This has long puzzled me and this seemed like the best venue to solicit the perspective of those with far more POSIX time-in-grade than I have. I consider the parsing of ls
output in this manner to be crucial and creating aliases to modify the ls
command to default to it is always one of the first customizations I make to a new terminal profile.
Is this just an nasty side-effect of too many formative years spent using the Windows Explorer? Is there a mindset for interpreting the default mixed output that I've never heard explained, and once I do will have an epiphany with instant comprehension of why only cretins want directories and files separated? I know this is trivial but ls
is such a touchstone for all command line activities that I feel as though I've missed something profound.
Thank you in advance for your teleological tutelage.

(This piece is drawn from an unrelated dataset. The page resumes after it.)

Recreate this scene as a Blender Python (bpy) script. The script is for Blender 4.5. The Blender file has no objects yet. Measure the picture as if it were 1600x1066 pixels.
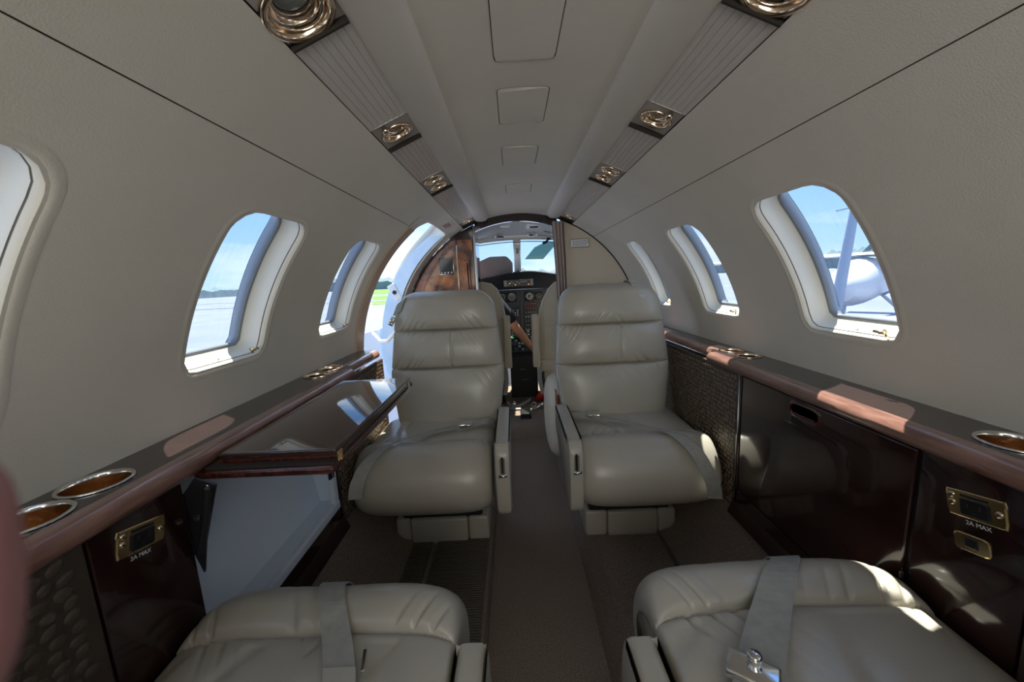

This was discussed when the option was added to ls
; Jim Meyering said
Just one little question about this patch: are you sure not to add a short option for
--group-directories-first
?For now, yes. It would take a strong argument to go against the “no new short option names” policy for
ls
, especially considering the alternative mentioned below.
--group-directories-first
is already in myls
aliases ;) but in this month I had to use other linuxes where those aliases were not defined, and I realized that typing--group-directories-first
for such a useful feature is IMHO really annoying...Did you know that you can abbreviate that option with
--g
, since there is no other long option name starting withg
?
So basically, ls
already has so many short options (which is itself a running joke in Unix circles) that it takes a really strong argument to add one, and --group-directories-first
has a nice pseudo-short alternative.